◆ WHAT YOU WILL DO ◆
Filter the data for lines with the word "from", then copy every line so identified.
|---|
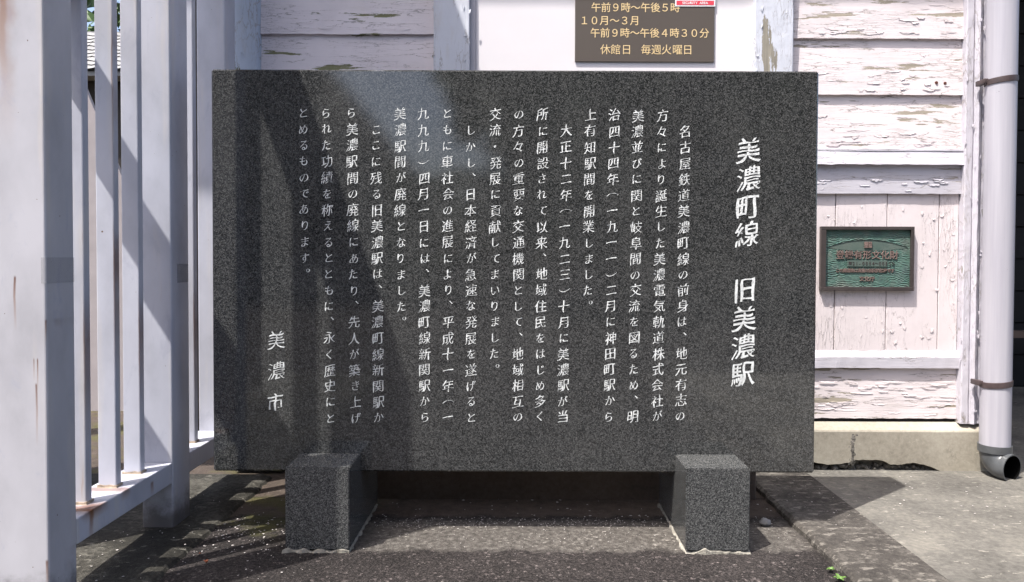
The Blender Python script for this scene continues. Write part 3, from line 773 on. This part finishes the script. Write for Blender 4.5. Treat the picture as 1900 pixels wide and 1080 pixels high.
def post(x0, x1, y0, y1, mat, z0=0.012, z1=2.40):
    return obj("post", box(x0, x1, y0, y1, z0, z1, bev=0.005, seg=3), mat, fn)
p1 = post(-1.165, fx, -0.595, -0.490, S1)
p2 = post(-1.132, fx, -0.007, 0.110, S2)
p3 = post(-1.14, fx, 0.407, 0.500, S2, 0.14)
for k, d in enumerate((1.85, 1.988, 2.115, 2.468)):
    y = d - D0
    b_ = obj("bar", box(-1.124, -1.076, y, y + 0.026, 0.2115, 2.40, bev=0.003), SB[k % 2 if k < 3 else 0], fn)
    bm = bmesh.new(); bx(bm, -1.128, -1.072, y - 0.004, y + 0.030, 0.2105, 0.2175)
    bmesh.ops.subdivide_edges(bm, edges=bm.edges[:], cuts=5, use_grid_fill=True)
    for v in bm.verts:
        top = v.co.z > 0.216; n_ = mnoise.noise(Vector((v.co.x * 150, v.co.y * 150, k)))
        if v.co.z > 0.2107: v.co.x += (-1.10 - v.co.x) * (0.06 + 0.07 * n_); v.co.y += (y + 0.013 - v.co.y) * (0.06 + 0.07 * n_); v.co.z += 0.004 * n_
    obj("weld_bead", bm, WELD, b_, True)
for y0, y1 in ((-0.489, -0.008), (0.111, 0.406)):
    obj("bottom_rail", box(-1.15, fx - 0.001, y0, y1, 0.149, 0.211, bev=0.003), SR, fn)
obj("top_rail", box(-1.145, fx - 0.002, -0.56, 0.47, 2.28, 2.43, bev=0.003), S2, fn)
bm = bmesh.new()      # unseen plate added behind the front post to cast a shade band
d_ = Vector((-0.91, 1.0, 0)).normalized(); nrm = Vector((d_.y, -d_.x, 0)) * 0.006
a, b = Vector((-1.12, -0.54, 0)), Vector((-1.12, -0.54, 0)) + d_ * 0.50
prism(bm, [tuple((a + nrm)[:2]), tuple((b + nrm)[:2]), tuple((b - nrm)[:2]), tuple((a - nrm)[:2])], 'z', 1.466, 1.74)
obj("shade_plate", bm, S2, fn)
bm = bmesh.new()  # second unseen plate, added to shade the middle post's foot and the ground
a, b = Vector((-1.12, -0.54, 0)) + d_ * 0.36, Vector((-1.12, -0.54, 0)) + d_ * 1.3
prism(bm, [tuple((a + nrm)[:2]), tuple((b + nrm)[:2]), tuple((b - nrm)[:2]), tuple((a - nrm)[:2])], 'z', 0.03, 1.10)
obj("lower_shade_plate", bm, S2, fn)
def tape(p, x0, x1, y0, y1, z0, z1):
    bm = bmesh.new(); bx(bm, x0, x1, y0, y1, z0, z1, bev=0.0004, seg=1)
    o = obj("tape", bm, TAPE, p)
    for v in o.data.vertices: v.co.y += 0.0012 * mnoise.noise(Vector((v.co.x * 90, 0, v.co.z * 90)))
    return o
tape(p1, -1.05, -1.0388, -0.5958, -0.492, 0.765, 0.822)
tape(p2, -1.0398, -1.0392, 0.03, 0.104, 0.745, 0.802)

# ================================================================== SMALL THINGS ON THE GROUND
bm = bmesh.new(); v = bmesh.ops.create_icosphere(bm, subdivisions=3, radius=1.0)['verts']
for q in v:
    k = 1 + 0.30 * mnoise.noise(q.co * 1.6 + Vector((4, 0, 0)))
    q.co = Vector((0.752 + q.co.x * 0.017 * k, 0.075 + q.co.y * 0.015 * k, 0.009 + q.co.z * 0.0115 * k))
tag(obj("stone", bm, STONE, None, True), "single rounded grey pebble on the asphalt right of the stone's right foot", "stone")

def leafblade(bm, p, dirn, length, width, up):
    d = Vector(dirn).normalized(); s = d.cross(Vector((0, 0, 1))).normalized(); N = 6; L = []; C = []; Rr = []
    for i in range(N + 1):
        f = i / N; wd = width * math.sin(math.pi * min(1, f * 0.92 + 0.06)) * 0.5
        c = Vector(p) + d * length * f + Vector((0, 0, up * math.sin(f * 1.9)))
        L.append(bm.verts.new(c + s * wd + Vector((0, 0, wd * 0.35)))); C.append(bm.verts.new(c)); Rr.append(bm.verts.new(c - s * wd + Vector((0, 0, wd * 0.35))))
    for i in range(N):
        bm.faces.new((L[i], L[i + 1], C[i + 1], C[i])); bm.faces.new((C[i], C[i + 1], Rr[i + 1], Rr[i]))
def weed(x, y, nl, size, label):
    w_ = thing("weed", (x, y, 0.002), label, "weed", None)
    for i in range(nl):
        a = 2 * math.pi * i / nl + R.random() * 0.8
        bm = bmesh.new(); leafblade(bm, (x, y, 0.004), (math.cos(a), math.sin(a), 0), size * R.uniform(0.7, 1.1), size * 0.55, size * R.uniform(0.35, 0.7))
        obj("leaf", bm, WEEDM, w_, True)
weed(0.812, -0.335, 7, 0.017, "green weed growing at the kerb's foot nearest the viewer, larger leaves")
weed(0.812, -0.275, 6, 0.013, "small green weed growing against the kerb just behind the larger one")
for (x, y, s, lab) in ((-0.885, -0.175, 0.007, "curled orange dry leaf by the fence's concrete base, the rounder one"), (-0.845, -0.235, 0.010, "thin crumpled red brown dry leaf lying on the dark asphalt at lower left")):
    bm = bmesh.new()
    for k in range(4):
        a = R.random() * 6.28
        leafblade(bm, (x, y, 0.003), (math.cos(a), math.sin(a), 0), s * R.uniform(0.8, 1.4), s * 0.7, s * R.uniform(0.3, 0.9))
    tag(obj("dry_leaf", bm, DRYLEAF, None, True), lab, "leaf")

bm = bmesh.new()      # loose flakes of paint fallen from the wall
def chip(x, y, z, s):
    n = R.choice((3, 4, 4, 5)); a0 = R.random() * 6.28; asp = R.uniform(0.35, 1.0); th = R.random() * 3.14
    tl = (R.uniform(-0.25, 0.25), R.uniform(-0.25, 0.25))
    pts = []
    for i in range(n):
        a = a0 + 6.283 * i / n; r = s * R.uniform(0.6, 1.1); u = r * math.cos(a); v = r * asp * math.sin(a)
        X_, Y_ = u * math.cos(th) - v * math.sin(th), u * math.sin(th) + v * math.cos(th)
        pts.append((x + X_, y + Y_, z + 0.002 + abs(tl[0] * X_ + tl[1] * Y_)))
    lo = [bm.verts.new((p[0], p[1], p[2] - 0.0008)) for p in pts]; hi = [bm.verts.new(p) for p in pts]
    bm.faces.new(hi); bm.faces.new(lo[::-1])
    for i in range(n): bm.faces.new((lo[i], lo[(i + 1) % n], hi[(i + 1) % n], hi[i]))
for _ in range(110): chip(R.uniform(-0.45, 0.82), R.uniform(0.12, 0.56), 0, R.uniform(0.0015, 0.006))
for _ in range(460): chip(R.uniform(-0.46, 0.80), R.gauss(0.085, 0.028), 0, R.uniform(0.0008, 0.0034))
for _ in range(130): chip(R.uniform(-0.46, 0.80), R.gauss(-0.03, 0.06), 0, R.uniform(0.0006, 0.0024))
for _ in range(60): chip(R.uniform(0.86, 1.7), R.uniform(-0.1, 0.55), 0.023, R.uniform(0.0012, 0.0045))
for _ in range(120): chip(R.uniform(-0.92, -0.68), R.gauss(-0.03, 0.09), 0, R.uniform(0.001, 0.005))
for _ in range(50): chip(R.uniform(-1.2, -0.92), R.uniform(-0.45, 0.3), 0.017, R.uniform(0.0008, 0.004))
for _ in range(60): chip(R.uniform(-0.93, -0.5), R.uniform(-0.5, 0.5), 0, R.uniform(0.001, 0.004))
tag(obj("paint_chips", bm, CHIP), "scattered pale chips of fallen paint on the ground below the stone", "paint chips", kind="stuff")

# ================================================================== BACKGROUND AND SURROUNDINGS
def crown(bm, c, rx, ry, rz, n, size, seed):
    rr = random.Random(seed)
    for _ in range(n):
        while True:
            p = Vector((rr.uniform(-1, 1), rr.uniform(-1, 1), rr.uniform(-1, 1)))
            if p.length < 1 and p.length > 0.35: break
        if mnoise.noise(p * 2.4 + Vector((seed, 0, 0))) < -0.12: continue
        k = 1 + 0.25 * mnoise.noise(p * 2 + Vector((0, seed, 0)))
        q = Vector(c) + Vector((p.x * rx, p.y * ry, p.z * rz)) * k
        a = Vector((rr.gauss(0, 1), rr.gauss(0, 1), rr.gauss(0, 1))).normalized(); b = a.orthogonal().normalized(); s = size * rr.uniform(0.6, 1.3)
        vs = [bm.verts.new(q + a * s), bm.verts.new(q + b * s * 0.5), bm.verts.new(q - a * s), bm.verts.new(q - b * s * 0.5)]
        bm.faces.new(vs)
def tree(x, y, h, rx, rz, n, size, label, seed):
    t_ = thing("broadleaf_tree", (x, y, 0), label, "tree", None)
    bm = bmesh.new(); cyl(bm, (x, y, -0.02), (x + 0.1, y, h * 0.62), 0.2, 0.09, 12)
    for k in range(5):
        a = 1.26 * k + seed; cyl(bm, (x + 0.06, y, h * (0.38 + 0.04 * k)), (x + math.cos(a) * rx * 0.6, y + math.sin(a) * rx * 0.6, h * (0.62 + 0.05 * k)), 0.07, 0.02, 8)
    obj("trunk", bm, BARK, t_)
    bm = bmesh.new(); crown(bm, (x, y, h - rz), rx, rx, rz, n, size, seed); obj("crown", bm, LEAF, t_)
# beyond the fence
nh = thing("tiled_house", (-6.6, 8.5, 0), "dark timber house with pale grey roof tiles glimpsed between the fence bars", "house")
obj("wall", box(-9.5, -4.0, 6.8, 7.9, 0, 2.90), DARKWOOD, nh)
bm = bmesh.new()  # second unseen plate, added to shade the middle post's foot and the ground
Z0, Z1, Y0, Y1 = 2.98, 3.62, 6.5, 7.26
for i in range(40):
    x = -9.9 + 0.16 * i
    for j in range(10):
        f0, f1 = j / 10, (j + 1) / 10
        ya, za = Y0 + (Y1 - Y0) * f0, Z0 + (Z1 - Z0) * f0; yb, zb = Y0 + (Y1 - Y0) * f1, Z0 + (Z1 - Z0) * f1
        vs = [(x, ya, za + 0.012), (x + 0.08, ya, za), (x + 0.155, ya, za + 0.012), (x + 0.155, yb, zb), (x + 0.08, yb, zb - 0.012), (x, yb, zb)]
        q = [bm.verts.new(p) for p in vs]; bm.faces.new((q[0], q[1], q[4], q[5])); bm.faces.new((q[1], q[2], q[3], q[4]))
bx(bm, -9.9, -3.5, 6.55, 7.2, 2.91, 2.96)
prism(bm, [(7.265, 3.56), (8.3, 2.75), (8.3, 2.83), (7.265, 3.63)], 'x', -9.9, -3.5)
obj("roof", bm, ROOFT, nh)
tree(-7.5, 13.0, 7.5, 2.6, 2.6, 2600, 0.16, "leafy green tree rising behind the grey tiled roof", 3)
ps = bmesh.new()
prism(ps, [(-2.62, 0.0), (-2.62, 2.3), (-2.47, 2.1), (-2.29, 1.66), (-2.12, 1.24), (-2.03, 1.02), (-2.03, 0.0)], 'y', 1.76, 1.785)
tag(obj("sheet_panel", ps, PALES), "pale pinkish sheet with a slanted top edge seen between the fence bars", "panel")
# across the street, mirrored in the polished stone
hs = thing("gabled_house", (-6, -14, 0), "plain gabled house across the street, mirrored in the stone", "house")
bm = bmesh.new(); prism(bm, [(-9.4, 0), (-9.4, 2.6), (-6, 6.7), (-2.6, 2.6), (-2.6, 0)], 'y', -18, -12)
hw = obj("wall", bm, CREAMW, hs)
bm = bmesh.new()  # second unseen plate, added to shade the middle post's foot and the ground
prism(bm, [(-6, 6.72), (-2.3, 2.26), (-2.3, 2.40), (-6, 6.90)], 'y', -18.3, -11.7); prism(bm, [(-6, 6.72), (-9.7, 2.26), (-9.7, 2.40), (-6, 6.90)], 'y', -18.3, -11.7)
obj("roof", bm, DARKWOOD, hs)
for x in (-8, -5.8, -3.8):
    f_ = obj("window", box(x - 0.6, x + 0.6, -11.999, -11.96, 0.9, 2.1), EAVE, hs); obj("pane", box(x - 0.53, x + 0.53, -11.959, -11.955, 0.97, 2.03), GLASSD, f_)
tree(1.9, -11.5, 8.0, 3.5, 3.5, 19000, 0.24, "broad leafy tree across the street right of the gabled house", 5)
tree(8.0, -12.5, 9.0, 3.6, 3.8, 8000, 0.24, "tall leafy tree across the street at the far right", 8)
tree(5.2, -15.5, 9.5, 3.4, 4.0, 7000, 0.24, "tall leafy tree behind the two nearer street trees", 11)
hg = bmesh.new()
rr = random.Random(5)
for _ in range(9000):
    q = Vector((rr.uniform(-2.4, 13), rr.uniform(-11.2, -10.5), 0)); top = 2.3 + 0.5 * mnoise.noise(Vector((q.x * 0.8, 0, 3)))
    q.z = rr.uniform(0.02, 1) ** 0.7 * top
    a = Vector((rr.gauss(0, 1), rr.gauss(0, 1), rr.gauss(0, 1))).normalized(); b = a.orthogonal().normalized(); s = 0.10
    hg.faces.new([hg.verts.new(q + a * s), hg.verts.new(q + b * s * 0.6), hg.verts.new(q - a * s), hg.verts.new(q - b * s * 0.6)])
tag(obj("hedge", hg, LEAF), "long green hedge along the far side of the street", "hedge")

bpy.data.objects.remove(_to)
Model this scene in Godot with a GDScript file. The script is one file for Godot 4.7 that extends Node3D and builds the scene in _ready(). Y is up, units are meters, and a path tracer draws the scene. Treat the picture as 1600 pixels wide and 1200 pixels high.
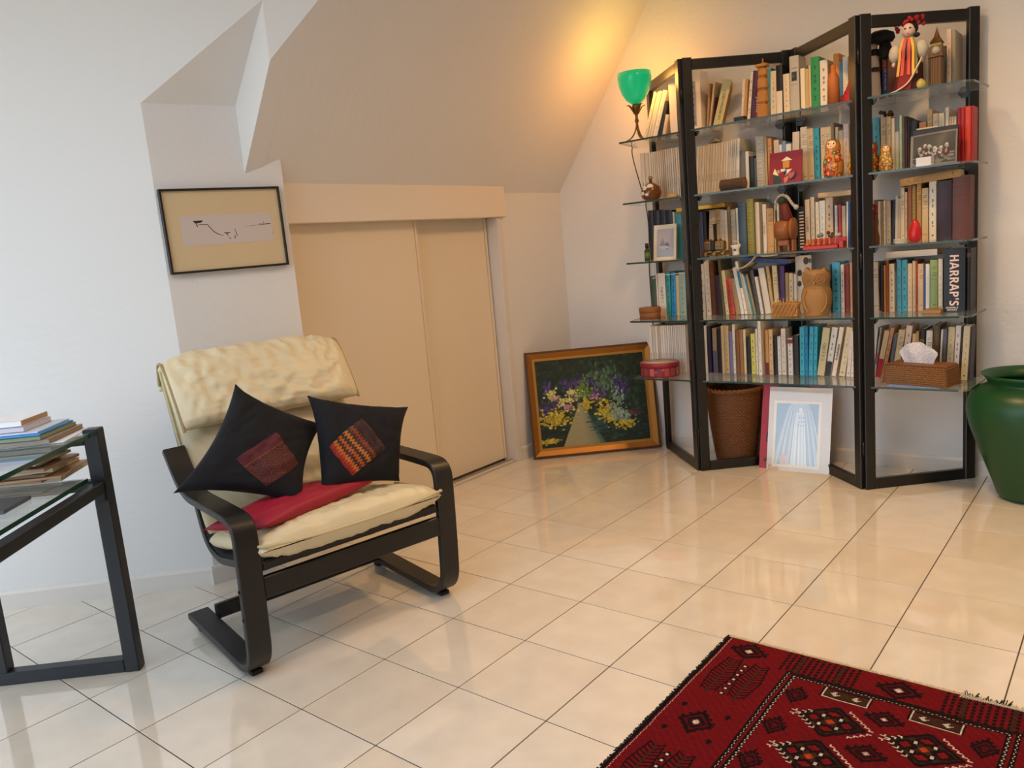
|---|
◆ EXERCISE RESPONSE ◆
The Blender Python script for this scene continues. Write part 3, from line 773 on. This part finishes the script. Write for Blender 4.5. Treat the picture as 1900 pixels wide and 1080 pixels high.
bm = bmesh.new()      # loose flakes of paint fallen from the wall